In that same time frame, Spokane's Point-in-Time count shows the unhoused population here has nearly doubled.

In 2011, the unhoused population sat at 1,272. In 2023, that number has jumped to 2,390. 

When comparing Spokane's metro population of 521,000 to Houston's total population of 6.2 million, the numbers are truly eye-opening. It's why leaders from the cities of Spokane and Spokane Valley and Spokane County made the trip to Houston last year, hoping to learn from its success.

Mike Nichols is the CEO and President of Houston's Coalition for the Homeless, the collective agency made up of all the non-profits, businesses, philanthropists and government agencies that feed into the city's centralized system. Nichols has also spent time in Spokane and has seen the city's growing homeless crisis. To duplicate Houston's progress, Nichols said Spokane will have to think beyond traditional homeless shelters.

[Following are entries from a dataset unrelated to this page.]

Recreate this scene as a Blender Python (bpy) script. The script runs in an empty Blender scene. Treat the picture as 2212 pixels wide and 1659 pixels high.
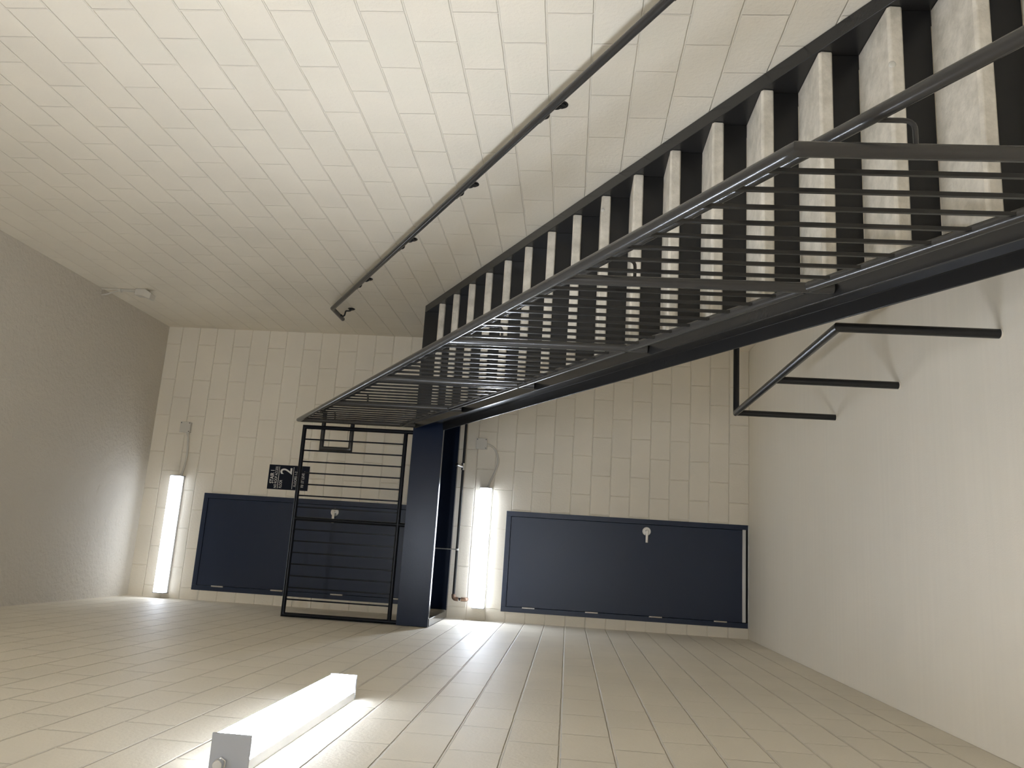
import bpy, bmesh, math, random
from mathutils import Vector, Matrix
random.seed(7)
scene = bpy.context.scene
COL = scene.collection

# ------------------------------------------------------------------ camera
cam_d = bpy.data.cameras.new('camera')
cam = bpy.data.objects.new('camera', cam_d); COL.objects.link(cam)
cam_d.sensor_fit = 'HORIZONTAL'; cam_d.sensor_width = 36.0
cam_d.lens = 36.0 * 1706.06 / 2212.0
cam_d.clip_start = 0.05
CR = Vector((0.06273712, 0.06872131, -0.99566131))      # picture right
CD = Vector((-0.97651221, 0.21026946, -0.04701757))     # picture down
CF = Vector((0.20612605, 0.97522517, 0.0802989))        # looking direction
M = Matrix.Identity(4)
for r_ in range(3):
    M[r_][0] = CR[r_]; M[r_][1] = -CD[r_]; M[r_][2] = -CF[r_]
M.translation = Vector((0.71364, -8.35218, 1.83330))
cam.matrix_world = M
scene.camera = cam

# ------------------------------------------------------------------ world, exposure
w = bpy.data.worlds.new('world'); scene.world = w; w.use_nodes = True
w.node_tree.nodes['Background'].inputs[0].default_value = (0.02, 0.02, 0.02, 1)
w.node_tree.nodes['Background'].inputs[1].default_value = 0.0
scene.view_settings.view_transform = 'Standard'
scene.view_settings.look = 'None'
scene.view_settings.gamma = 1.0
scene.view_settings.exposure = 1.89
LAMP = 24.0                 # radiance of the fluorescent diffusers
scene.cycles.max_bounces = 8
scene.cycles.diffuse_bounces = 7
scene.cycles.glossy_bounces = 3
scene.cycles.sample_clamp_indirect = 6.0
scene.cycles.use_denoising = True
scene.cycles.use_adaptive_sampling = True
scene.cycles.adaptive_threshold = 0.015

W = 2.9564; H = 6.4599; CO = 0.2032; YB = -10.2
I = 0.0254
SL = 0.597
def nos(y): return 3.110 + SL * (y + 1.505)      # line through the tread nosings

# ------------------------------------------------------------------ materials
def new_mat(name):
    m = bpy.data.materials.new(name); m.use_nodes = True
    nt = m.node_tree; b = nt.nodes['Principled BSDF']
    return m, nt, b
def noise_bump(nt, b, scale, dist, detail=4, strength=1.0, src=None, rough=0.6):
    tc = nt.nodes.new('ShaderNodeTexCoord')
    n = nt.nodes.new('ShaderNodeTexNoise'); n.inputs['Scale'].default_value = scale
    n.inputs['Detail'].default_value = detail; n.inputs['Roughness'].default_value = rough
    nt.links.new(tc.outputs['Object'], n.inputs['Vector'])
    bp = nt.nodes.new('ShaderNodeBump'); bp.inputs['Distance'].default_value = dist
    bp.inputs['Strength'].default_value = strength
    nt.links.new(n.outputs['Fac'], bp.inputs['Height'])
    if src is not None: nt.links.new(src, bp.inputs['Normal'])
    return bp, n, tc
def plain(name, col, rough=0.5, metal=0.0, bump=None, var=0.0, spec=0.5):
    m, nt, b = new_mat(name)
    b.inputs['Specular IOR Level'].default_value = spec
    b.inputs['Base Color'].default_value = (*col, 1); b.inputs['Roughness'].default_value = rough
    b.inputs['Metallic'].default_value = metal
    if bump:
        bp, n, tc = noise_bump(nt, b, bump[0], bump[1])
        nt.links.new(bp.outputs['Normal'], b.inputs['Normal'])
    if var:
        tc = nt.nodes.new('ShaderNodeTexCoord')
        n = nt.nodes.new('ShaderNodeTexNoise'); n.inputs['Scale'].default_value = 3.0; n.inputs['Detail'].default_value = 6
        nt.links.new(tc.outputs['Object'], n.inputs['Vector'])
        r = nt.nodes.new('ShaderNodeValToRGB')
        r.color_ramp.elements[0].position = 0.3; r.color_ramp.elements[1].position = 0.7
        r.color_ramp.elements[0].color = (*[c * (1 - var) for c in col], 1)
        r.color_ramp.elements[1].color = (*[min(1, c * (1 + var)) for c in col], 1)
        nt.links.new(n.outputs['Fac'], r.inputs[0]); nt.links.new(r.outputs[0], b.inputs['Base Color'])
    return m

WALLC = (0.79, 0.725, 0.605)
def block_mat(name, axis, phase, col=WALLC, depth=0.0055, joint=1.0):
    """painted concrete block in running bond; axis = world axis along the wall"""
    m, nt, b = new_mat(name)
    b.inputs['Roughness'].default_value = 0.55
    b.inputs['Specular IOR Level'].default_value = 0.3
    tc = nt.nodes.new('ShaderNodeTexCoord')
    # slightly wandering joints
    wn = nt.nodes.new('ShaderNodeTexNoise'); wn.inputs['Scale'].default_value = 9.0; wn.inputs['Detail'].default_value = 3
    nt.links.new(tc.outputs['Object'], wn.inputs['Vector'])
    wo = nt.nodes.new('ShaderNodeVectorMath'); wo.operation = 'MULTIPLY_ADD'
    wo.inputs[1].default_value = (0.006, 0.006, 0.006)
    nt.links.new(wn.outputs['Color'], wo.inputs[0]); nt.links.new(tc.outputs['Object'], wo.inputs[2])
    sp = nt.nodes.new('ShaderNodeSeparateXYZ'); nt.links.new(wo.outputs[0], sp.inputs[0])
    ad = nt.nodes.new('ShaderNodeMath'); ad.operation = 'ADD'; ad.inputs[1].default_value = phase - 0.003
    nt.links.new(sp.outputs[axis], ad.inputs[0])
    az = nt.nodes.new('ShaderNodeMath'); az.operation = 'ADD'; az.inputs[1].default_value = -0.003
    nt.links.new(sp.outputs['Z'], az.inputs[0])
    cb = nt.nodes.new('ShaderNodeCombineXYZ')
    nt.links.new(ad.outputs[0], cb.inputs[0]); nt.links.new(az.outputs[0], cb.inputs[1])
    bk = nt.nodes.new('ShaderNodeTexBrick')
    bk.offset = 0.5; bk.offset_frequency = 2; bk.squash = 1.0
    bk.inputs['Scale'].default_value = 1.0
    bk.inputs['Brick Width'].default_value = CO * 2; bk.inputs['Row Height'].default_value = CO
    bk.inputs['Mortar Size'].default_value = 0.0065; bk.inputs['Mortar Smooth'].default_value = 0.75
    bk.inputs['Color1'].default_value = (*[c * 1.01 for c in col], 1)
    bk.inputs['Color2'].default_value = (*[c * 0.985 for c in col], 1)
    bk.inputs['Mortar'].default_value = (*[min(0.92, c * joint) for c in col], 1)
    nt.links.new(cb.outputs[0], bk.inputs['Vector'])
    # colour: faint blotches
    n2 = nt.nodes.new('ShaderNodeTexNoise'); n2.inputs['Scale'].default_value = 1.6; n2.inputs['Detail'].default_value = 5
    nt.links.new(tc.outputs['Object'], n2.inputs['Vector'])
    rp = nt.nodes.new('ShaderNodeMapRange'); rp.inputs[1].default_value = 0.3; rp.inputs[2].default_value = 0.7
    rp.inputs[3].default_value = 0.955; rp.inputs[4].default_value = 1.03
    nt.links.new(n2.outputs['Fac'], rp.inputs[0])
    mx = nt.nodes.new('ShaderNodeVectorMath'); mx.operation = 'SCALE'
    nt.links.new(bk.outputs['Color'], mx.inputs[0]); nt.links.new(rp.outputs[0], mx.inputs['Scale'])
    nt.links.new(mx.outputs[0], b.inputs['Base Color'])
    # relief: joints, block pores, paint stipple
    b1 = nt.nodes.new('ShaderNodeBump'); b1.invert = True; b1.inputs['Distance'].default_value = depth
    b1.inputs['Strength'].default_value = 1.0
    nt.links.new(bk.outputs['Fac'], b1.inputs['Height'])
    b2, _, _ = noise_bump(nt, b, 55.0, 0.0022, 5, src=b1.outputs['Normal'])
    nt.links.new(b2.outputs['Normal'], b.inputs['Normal'])
    return m

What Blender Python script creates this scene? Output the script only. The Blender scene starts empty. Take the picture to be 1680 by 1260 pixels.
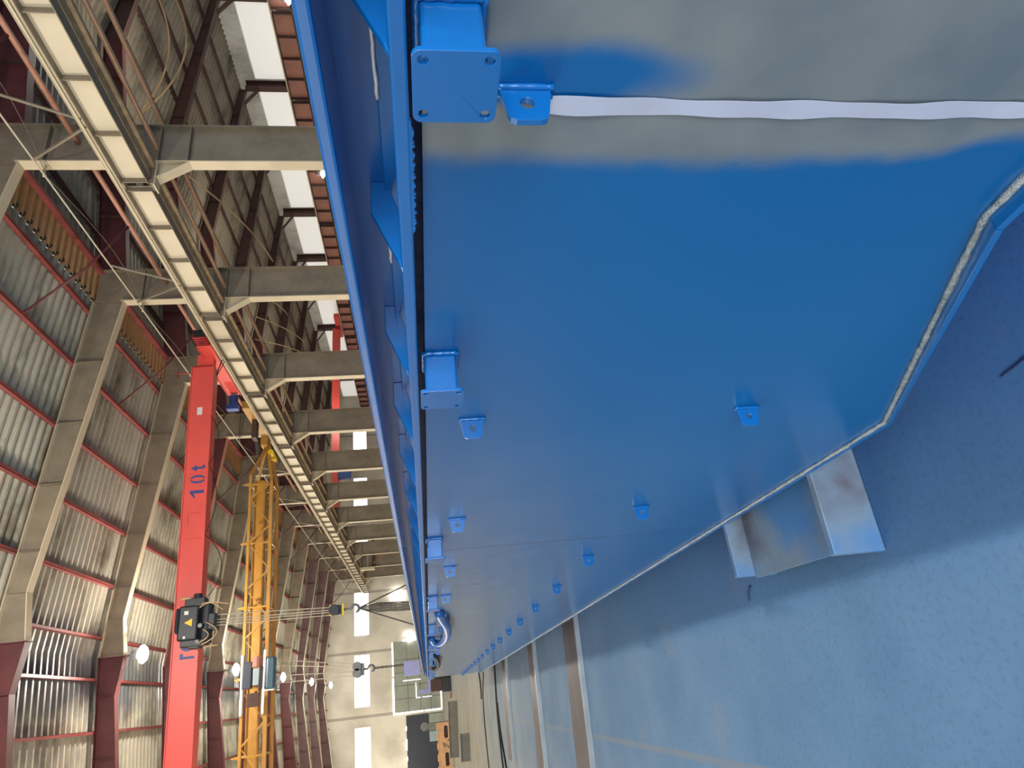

"The idea of having one place for all the people experiencing homeless to go live is going to be problematic," he said. "It's expensive, it's the cleanup costs. So how can you focus on getting those folks into housing?"

It's also important to note Houston has no city-wide zoning, meaning more affordable housing, like apartment buildings, can be built just about anywhere.

"We are pro-apartment community," Nichols said.

Perhaps most importantly, homeless advocates in Houston said outside funding is critical. The city pays for its homeless initiatives almost entirely with federal funding, according to Eichenbaum. He said it's the same federal funding Spokane has access to.

"Homelessness is  increasing because of the lack of housing, and if we don't seize the opportunity and respond right now, it's only going to become too big of a crisis, too deep of a hole to try to dig out," Eichenbaum said. "But that window of opportunity is there right now, and Spokane can definitely seize upon it."